GIRARD, Pa. — Despite all of this year’s wet weather, there will still be autumn days when the rain stops.
The sun will shine down on the apple trees. The leaves and puddles will dry up and apple lovers will pile into their cars in search of the harvest season.
Cold spring weather hampered apple production in northwestern Pennsylvania this year, but tens of thousands of red and yellow globes still beckon.
They await robes of caramel, promise pies and fresh applesauce, accept their fates as fodder for bobbing barrels and cider presses.
“We still have good apples,’’ said Bruce Boyce, owner of Boyce Fruit Farm and Cider Mills in Girard, Pa., near Lake Erie about 10 miles southwest of Erie and 100 miles north of Pittsburgh. “It’s a good chance for families to come out.’’
Boyce has Red Delicious, Golden Delicious and Empires waiting for good homes. His Macintosh and Cortland varieties are gone, but he cranked up his 100-year-old cider press Sept. 10 all the same, with plans to make cider well into November.
If you get there on the right day, you can see Boyce’s cider press rattle and roar, convincing apples to give up their juice under 2,000 pounds of might. After a bit, the press falls nearly silent. Roughly 60 gallons of apple juice drips and settles into a tank. Soon, Boyce can fill a gallon jug from a tap on the other side of the wall, just inside the farm store.
He said the press can make about 500 gallons of cider a day, which adds up to 5,000 to 10,000 gallons of sweet brown juice per year.
Drink it cold, hot, mulled, reduced or spiked. Just drink it soon. For orchards, it’s been a rough 2009 apple season.
Boyce said he doesn’t think his regulars will be deterred by the small apple crop. For many, he said, picking apples there is as much a part of fall as watching the leaves turn.
Case in point: Don Draves, originally from Conneaut, Ohio, now a resident of Florida, who makes his way to Boyce’s farm every year to pick apples with his wife, Mary Draves.
This time, the Draves, along with their friend Joyce Stasko, filled two big boxes of Golden Delicious apples in 15 minutes.
Stasko said she uses the apples to eat, as well as to make pies, applesauce and apple butter.
The trip isn’t just about the food. It’s the taste, the smell, the air and the satisfying snap as apple stems let go of their branches.
“It’s just fun to get outdoors,’’ Don Draves said. “It’s not hard work. You have to be careful of the bees, but that's no big deal.’’
He didn’t wait to taste the merchandise. “I like to eat when I pick. You have to have a sample,’’ he said with a laugh.

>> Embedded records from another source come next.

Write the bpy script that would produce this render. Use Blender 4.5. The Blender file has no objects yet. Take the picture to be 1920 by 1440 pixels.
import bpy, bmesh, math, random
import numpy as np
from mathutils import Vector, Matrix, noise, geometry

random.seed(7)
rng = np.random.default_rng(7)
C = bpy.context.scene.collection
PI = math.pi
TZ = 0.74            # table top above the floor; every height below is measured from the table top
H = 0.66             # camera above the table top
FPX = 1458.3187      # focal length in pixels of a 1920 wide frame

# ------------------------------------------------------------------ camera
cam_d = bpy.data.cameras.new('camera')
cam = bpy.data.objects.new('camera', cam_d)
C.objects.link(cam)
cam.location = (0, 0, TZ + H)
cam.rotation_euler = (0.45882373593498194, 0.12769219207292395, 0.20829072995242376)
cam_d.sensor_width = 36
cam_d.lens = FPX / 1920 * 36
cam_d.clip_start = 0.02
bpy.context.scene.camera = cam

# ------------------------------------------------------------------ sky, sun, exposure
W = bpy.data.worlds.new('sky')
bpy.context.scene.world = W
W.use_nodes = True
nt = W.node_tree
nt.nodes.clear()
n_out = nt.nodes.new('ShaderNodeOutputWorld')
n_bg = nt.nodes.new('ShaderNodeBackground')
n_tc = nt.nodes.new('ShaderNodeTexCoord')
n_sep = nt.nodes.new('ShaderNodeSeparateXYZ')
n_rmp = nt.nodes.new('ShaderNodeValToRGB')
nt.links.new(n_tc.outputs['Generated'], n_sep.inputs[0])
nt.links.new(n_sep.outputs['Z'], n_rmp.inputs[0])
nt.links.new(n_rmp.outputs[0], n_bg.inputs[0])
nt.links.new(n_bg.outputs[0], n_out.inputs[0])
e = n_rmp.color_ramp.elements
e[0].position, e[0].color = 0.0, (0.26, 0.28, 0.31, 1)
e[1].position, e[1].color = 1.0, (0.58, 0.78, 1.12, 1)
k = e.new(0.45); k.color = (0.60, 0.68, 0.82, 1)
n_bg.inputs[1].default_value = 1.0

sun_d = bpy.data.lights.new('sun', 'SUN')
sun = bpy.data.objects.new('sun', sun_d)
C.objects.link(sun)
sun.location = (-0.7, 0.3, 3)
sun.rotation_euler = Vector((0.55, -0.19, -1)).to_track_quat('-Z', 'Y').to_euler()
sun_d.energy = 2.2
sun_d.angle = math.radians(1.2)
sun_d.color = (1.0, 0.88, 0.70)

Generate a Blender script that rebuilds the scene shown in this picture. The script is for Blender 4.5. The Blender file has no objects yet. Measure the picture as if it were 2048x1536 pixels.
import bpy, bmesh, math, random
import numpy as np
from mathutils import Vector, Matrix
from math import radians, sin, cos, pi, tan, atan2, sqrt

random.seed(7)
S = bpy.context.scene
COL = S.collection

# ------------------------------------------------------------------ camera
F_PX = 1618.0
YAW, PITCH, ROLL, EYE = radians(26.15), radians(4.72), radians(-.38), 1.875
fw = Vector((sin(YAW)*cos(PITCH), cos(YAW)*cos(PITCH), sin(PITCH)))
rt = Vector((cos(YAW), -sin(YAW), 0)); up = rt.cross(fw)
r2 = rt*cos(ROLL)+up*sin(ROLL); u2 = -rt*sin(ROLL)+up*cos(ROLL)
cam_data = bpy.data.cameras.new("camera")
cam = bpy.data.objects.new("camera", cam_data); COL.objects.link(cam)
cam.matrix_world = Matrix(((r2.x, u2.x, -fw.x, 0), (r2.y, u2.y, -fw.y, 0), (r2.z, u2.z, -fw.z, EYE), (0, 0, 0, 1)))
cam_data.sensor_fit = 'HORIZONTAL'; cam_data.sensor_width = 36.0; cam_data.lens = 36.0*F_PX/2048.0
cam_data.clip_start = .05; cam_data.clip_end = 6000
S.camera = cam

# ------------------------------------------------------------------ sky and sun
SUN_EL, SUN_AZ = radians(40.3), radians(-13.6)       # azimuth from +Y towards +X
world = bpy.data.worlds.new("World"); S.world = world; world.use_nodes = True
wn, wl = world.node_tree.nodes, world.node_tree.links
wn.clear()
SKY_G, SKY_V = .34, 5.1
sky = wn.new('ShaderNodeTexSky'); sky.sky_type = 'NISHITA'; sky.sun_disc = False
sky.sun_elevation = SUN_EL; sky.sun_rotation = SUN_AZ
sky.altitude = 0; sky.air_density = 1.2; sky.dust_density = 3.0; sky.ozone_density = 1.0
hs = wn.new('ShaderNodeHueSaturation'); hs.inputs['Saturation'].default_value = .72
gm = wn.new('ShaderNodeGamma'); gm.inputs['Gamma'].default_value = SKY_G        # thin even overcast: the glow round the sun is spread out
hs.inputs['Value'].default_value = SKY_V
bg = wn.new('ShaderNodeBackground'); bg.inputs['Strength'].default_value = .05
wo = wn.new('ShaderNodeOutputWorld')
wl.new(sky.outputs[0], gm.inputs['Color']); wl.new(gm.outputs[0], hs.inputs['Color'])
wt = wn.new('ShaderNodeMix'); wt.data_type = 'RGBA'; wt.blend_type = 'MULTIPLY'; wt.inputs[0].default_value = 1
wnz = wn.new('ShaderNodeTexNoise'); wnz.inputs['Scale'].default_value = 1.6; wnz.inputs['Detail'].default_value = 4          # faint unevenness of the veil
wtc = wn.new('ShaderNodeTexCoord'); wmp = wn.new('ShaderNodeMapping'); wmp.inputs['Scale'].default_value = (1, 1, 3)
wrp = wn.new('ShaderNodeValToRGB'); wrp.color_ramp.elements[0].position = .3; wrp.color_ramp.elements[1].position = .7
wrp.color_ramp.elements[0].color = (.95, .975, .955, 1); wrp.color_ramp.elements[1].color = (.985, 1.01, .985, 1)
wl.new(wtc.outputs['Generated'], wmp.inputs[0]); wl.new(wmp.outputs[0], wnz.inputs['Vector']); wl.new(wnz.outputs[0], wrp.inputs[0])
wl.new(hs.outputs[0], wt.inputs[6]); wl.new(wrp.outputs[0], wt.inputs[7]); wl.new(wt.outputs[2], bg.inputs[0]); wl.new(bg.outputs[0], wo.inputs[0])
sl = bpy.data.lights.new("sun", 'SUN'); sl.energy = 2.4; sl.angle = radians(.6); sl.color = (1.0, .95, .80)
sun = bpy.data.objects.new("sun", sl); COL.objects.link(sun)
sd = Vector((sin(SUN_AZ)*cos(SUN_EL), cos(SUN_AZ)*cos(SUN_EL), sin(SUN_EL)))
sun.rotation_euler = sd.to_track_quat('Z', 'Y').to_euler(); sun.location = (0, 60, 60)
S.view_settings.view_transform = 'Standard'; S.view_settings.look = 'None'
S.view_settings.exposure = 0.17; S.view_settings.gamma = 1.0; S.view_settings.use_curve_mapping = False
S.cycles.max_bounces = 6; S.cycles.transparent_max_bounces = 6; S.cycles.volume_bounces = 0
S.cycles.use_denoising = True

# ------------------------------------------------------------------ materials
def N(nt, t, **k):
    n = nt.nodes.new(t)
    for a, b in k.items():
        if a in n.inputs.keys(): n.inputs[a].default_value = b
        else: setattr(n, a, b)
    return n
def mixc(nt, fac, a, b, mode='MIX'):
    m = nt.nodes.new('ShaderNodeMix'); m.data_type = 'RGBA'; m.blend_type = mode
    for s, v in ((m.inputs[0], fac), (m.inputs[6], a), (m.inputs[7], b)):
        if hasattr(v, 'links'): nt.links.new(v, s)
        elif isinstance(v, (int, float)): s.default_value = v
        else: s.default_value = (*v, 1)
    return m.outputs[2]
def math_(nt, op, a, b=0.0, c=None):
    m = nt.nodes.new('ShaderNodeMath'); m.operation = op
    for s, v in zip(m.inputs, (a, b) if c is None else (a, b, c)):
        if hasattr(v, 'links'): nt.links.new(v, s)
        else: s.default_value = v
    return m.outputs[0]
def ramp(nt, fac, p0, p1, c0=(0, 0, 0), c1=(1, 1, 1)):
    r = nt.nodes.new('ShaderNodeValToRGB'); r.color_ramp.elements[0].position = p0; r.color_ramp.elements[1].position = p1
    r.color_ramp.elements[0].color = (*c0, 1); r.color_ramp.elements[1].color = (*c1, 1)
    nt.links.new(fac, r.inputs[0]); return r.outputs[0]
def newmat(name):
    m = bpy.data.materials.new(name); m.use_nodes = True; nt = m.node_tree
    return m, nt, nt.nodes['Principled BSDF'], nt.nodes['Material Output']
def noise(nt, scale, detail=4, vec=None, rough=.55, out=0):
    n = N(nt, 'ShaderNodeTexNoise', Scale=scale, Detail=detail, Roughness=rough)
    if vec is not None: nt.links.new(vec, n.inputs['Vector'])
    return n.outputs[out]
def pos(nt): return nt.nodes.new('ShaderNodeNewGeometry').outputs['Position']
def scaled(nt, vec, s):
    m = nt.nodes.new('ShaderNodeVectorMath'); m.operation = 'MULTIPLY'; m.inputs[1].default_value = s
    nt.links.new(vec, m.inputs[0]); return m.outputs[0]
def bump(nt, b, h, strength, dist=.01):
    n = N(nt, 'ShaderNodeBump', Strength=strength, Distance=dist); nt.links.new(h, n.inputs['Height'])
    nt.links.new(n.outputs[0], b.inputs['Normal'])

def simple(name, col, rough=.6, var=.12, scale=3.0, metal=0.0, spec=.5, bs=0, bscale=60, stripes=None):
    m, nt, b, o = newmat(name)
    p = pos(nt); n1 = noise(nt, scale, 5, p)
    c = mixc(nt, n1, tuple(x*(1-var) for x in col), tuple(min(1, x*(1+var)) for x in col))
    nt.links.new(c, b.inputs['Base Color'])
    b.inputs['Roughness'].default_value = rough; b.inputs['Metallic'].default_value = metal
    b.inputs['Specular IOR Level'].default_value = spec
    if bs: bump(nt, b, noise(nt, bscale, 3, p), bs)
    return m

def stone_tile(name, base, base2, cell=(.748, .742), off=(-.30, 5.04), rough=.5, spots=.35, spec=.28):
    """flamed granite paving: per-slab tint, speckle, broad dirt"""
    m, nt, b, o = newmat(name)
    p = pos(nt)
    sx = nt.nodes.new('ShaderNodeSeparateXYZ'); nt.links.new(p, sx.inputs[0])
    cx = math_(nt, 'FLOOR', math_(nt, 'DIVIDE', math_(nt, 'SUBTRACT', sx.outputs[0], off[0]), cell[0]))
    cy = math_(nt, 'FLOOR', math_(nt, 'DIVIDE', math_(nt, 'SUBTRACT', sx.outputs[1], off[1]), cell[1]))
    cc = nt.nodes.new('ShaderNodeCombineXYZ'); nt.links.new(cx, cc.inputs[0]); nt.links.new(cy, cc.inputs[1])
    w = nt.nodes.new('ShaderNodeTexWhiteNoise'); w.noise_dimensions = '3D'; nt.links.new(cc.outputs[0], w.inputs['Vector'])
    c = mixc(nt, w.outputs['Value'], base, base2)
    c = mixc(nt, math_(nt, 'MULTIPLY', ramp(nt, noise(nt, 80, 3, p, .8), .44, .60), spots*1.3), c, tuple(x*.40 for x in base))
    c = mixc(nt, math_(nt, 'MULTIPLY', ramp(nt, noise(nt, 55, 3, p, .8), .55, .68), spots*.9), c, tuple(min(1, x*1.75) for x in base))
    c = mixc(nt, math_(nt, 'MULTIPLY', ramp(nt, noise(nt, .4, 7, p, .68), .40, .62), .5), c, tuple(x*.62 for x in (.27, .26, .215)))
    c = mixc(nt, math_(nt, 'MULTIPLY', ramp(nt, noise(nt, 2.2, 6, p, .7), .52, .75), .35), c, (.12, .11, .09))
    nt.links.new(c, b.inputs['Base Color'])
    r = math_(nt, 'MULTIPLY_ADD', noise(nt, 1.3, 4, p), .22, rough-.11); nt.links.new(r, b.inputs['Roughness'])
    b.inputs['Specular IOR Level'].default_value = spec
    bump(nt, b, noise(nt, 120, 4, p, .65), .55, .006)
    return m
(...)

Mike Schultz, owner of Arundale Farm and Cider Mill, opened his mill Sept. 18. He said he's usually open through November. But this year's crop is short, due to a May freeze — May 18, to be exact, as Schultz knows by heart.
He’s thinking he’ll have to close up at the end of October. For now, though, he has a barn full of Macintosh, Cortland, Empire, Ida Red and Mutsus looking for good homes.
In Erie, residents can also get cider at Frank’s Farm Market, where a cider press is in use every day until Christmas, said owner Becky Ferrick. Frank’s doesn’t grow its own apples, but Ferrick said she hasn't had any trouble getting what she needs for pressing.
“We have plenty of apples,’’ Ferrick said.
Boyce said he lost 80 percent of his fruit to the freeze, making this the worst apple crop since he started working on the farm in 1971.
That said, you can still load up the car with your family and bring home some fruit.
“It’s a lot different from just going into a grocery store,’’ Boyce said.
Glenn Ruhl, who works with Boyce, said he isn’t worried about a slow turnout, and that people are looking for fun closer to home.
“Once the cider gets going, they start coming,’’ he said.